We begin with evaluating and analyzing our triangulation of complex text, which remember, can include video and audio clips:
- Who is providing the information and how is that source connected to the topic?
- Can this source be trusted? Why or why not?
- What does this source have to gain by providing this view of the information?
- In what way does this information, provided “by the people” accurately inform me or not?
Next, students question filtered and unfiltered information by asking:
- What claims or ideas in the information must be fact-checked for accuracy?
- Is this a primary document or has it been recycled by others? Explain how.
- Does this information create a dilemma for me or others? If so explain why and how.
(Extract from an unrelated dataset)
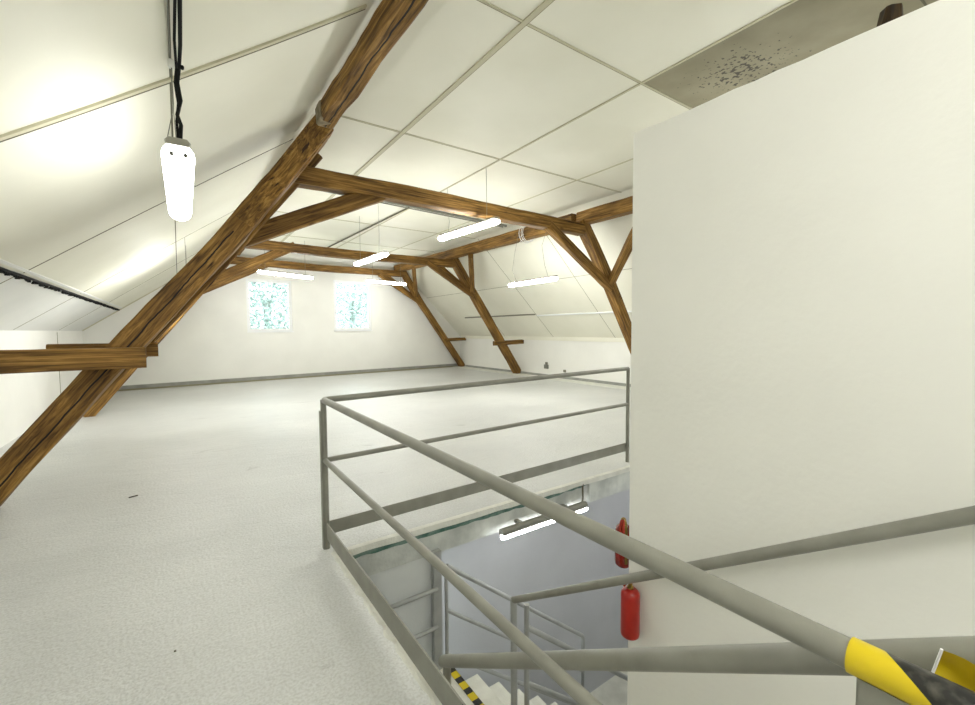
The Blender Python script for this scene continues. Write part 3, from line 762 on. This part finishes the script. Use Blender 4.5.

- How does this new information connect with me and my prior information?
And finally, students synthesize their research and prepare an authentic project to distribute their new thinking and information to others in the form of a blog or posting an article on CNN’s site designed specifically for Citizen Journalists at www.cnn.com/mobile/iphone/ after considering and answering the following questions :
- What is my responsibility in reporting this information?
- Will my voice be perceived as reliable?
- How will my reporting contribute to interdependent or other peoples’ understanding?
- What medium will best communicate this information with clarity to the public?
- What will be the possible impact or results of our reporting?
I look forward to hearing from those of you who try this strategy with your students. It’s a rigorous activity that brings in current and relevant topics pertaining to any subject you teach. It invites and requires all of your students to engage in all areas of literacy. To consume information they read, listen, and view. To produce new thinking they write for specific audiences and publish that thinking through authentic engaging 21st century means. And most importantly they must take a stand, take a position, assume an identity, produce new knowledge, argue for and justify their thinking on relevant and meaningful topics.